De gevorderde wettelijke rente is toewijsbaar vanaf 26 november 2023 tot aan de dag van de algehele voldoening.
De rechtbank ziet aanleiding om op grond van artikel 36f van het Wetboek van Strafrecht de schadevergoedingsmaatregel aan verdachte op te leggen. Verdachte wordt verplicht het aan de benadeelde partij toegewezen bedrag aan de Staat te betalen.

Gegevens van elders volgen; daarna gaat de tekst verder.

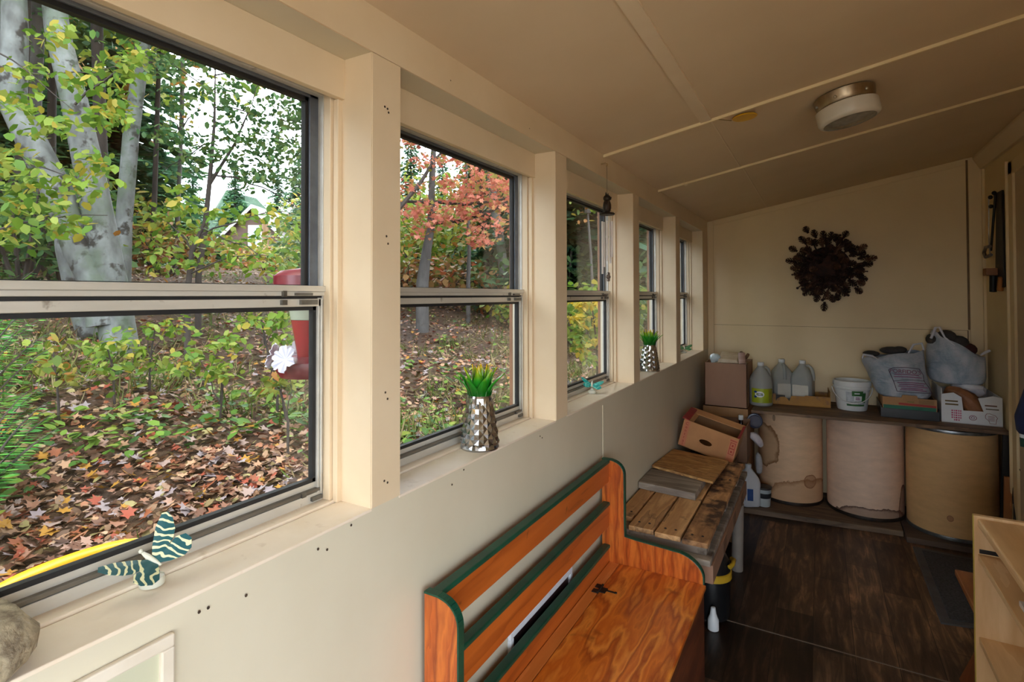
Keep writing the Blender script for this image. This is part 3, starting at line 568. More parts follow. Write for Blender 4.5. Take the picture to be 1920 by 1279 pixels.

9.De toegepaste wettelijke bepalingen

De oplegging van de straf is gegrond op de artikelen:
- 36 f, 57 en 285 van het Wetboek van Strafrecht; en
- 26 en 55 van de Wet wapens en munitie.

10.De beslissing

De rechtbank:
 verklaart bewezen dat verdachte het tenlastegelegde, zoals vermeld onder ‘De bewezenverklaring’, heeft begaan;
 verklaart niet bewezen hetgeen verdachte meer of anders is ten laste gelegd dan hierboven bewezen is verklaard en spreekt verdachte daarvan vrij;
 verstaat dat het aldus bewezenverklaarde oplevert de strafbare feiten zoals vermeld onder ‘De kwalificatie van het bewezenverklaarde’;
 verklaart verdachte hiervoor strafbaar;
 veroordeelt verdachte wegens het bewezenverklaarde tot
een gevangenisstrafvoor de duur van
6 (zes) maanden;
 beveelt dat de tijd, door verdachte vóór de tenuitvoerlegging van deze uitspraak in verzekering doorgebracht, bij de uitvoering van de opgelegde gevangenisstraf in mindering zal worden gebracht;
De beslissing op de civiele vordering
  • veroordeelt verdachte in verband met feit 1 tot betaling van schadevergoeding aan de benadeelde partij [slachtoffer] van € 300,00 aan smartengeld, vermeerderd met de wettelijke rente vanaf 26 november 2023 tot aan de dag dat het hele bedrag is betaald;
  • veroordeelt verdachte in de kosten die de benadeelde partij in deze procedure heeft gemaakt en de kosten die de benadeelde partij mogelijk nog moet maken om het toegewezen bedrag betaald te krijgen, tot vandaag begroot op nul;
 verklaart de vordering tot materiële schade en smartengeld voor het overige niet-ontvankelijk;
  • legt aan verdachte de verplichting op om aan de Staat, ten behoeve van benadeelde partij [slachtoffer] , een bedrag te betalen van € 300,00 aan smartengeld. Dit wordt vermeerderd met de wettelijke rente vanaf 26 november 2023 tot aan de dag dat het hele bedrag is betaald. Als dit bedrag niet wordt betaald, kunnen 6 (zes) dagen gijzeling worden toegepast zonder dat de betalingsverplichting vervalt;
  • bepaalt daarbij dat met betaling aan de benadeelde partij in zoverre de betaling aan de Staat vervalt en omgekeerd.
Dit vonnis is gewezen door mr. M.E. Snijders (voorzitter), mr. A.J.H. Steenweg en mr. J.M. Breimer, rechters, in tegenwoordigheid van mr. S.I. Nelissen, griffier, en uitgesproken ter openbare terechtzitting van deze rechtbank op 10 mei 2024.
mr. A.J.H. Steenweg en mr. J.M. Breimer zijn buiten staat dit vonnis mede te ondertekenen.

Voetnoten

1.Het bewijs is terug te vinden in het in de wettelijke vorm door [verbalisant] van de politie Eenheid Oost-Nederland, opgemaakte proces-verbaal, dossiernummer PL0600-2023548603, gesloten op 8 januari 2024 en in de bijbehorende in wettelijke vorm opgemaakte processen-verbaal en overige schriftelijke bescheiden, tenzij anders vermeld. De vindplaatsvermeldingen verwijzen naar de pagina’s van het doorgenummerde dossier, tenzij anders vermeld.
2.Verklaring van verdachte ter terechtzitting van 26 april 2024; proces-verbaal van aangifte van [slachtoffer] , p. 6.
3.Proces-verbaal van aangifte van [slachtoffer] , p. 6-7.
4.Proces-verbaal van verhoor [getuige] , p. 13-14.
5.Proces-verbaal van bevindingen, p. 28-29.
6.Het schotrestenonderzoek van het NFI (aanvullend proces-verbaal).